P.D. James wrote her autobiography Time to Be in Earnest in 1997, when fax machines still played a vital role in the life of a successful author. She included in her memoir a list that she called “presumptuous advice for reviewers,” based more on her extensive experience writing reviews than on her (also extensive) experience of being reviewed. If you set out to review a book, James advises

  1. Always read the whole of the book before you write your review.
  2. Don’t undertake to review a book if it is written in a genre you particularly dislike.
  3. Review the book the author has written, not the one you think he/she should have written.
  4. If you have prejudices—and you’re entitled to them—face them frankly and, if appropriate, acknowledge them.
  5. Be scathingly witty if you must and can, but never be deliberately cruel, except to those writers who themselves deal in cruelty, and therefore presumably expect it.
  6. If you absolutely hate the book and have nothing either interesting or positive to say, why review it? Any review gives a book much-wanted publicity and it is a pity to waste space on a book which is meretricious or dishonest when you could be saying something of value about one worth reading. An exception to this rule is an eagerly awaited major work by a well-known writer when the verdict of leading critics is expected.

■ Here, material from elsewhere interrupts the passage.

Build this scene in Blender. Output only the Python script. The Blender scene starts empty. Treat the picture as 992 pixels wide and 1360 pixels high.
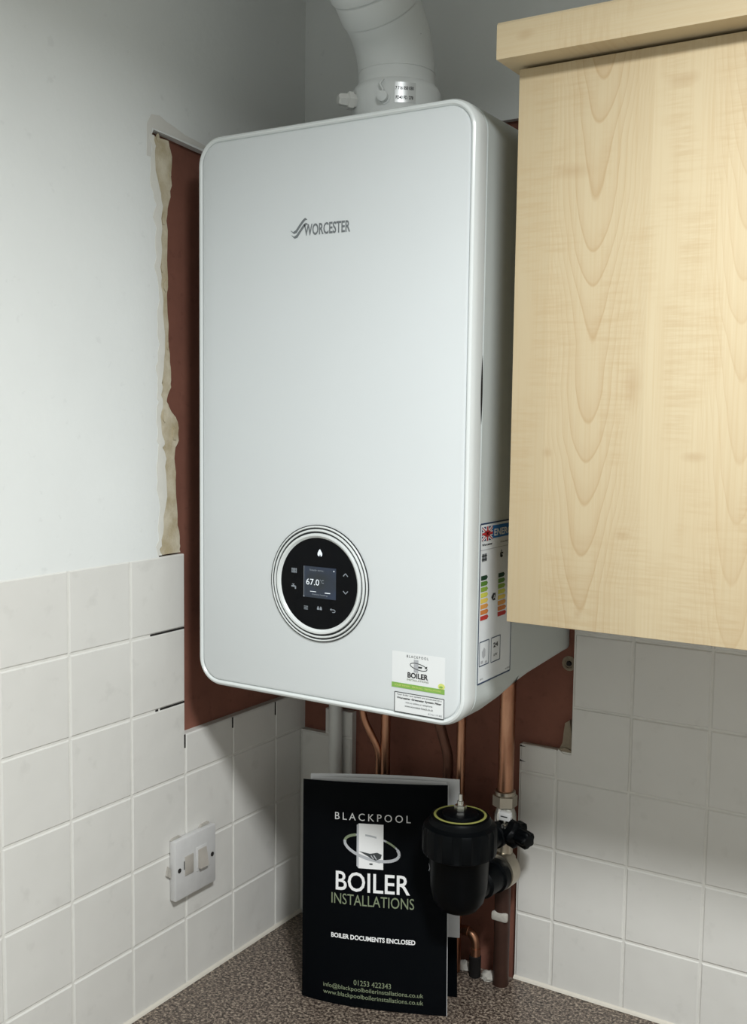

  7. If you are given a book to review by a close friend and you strongly dislike it, don’t review it. We none of us like hurting our friends and the temptation to be over-kind is too strong.
  8. Resist the temptation to use a review to pay back old scores or to vent your dislike of the author’s sex, class, politics, religion or lifestyle. Try to believe that it is possible for people of whom you disapprove to write a good book.

What say you, Internet? Is Baroness James’s advice still good? Have you ever been tempted to pan a book of little consequence purely because antipathy is so eminently tweetable?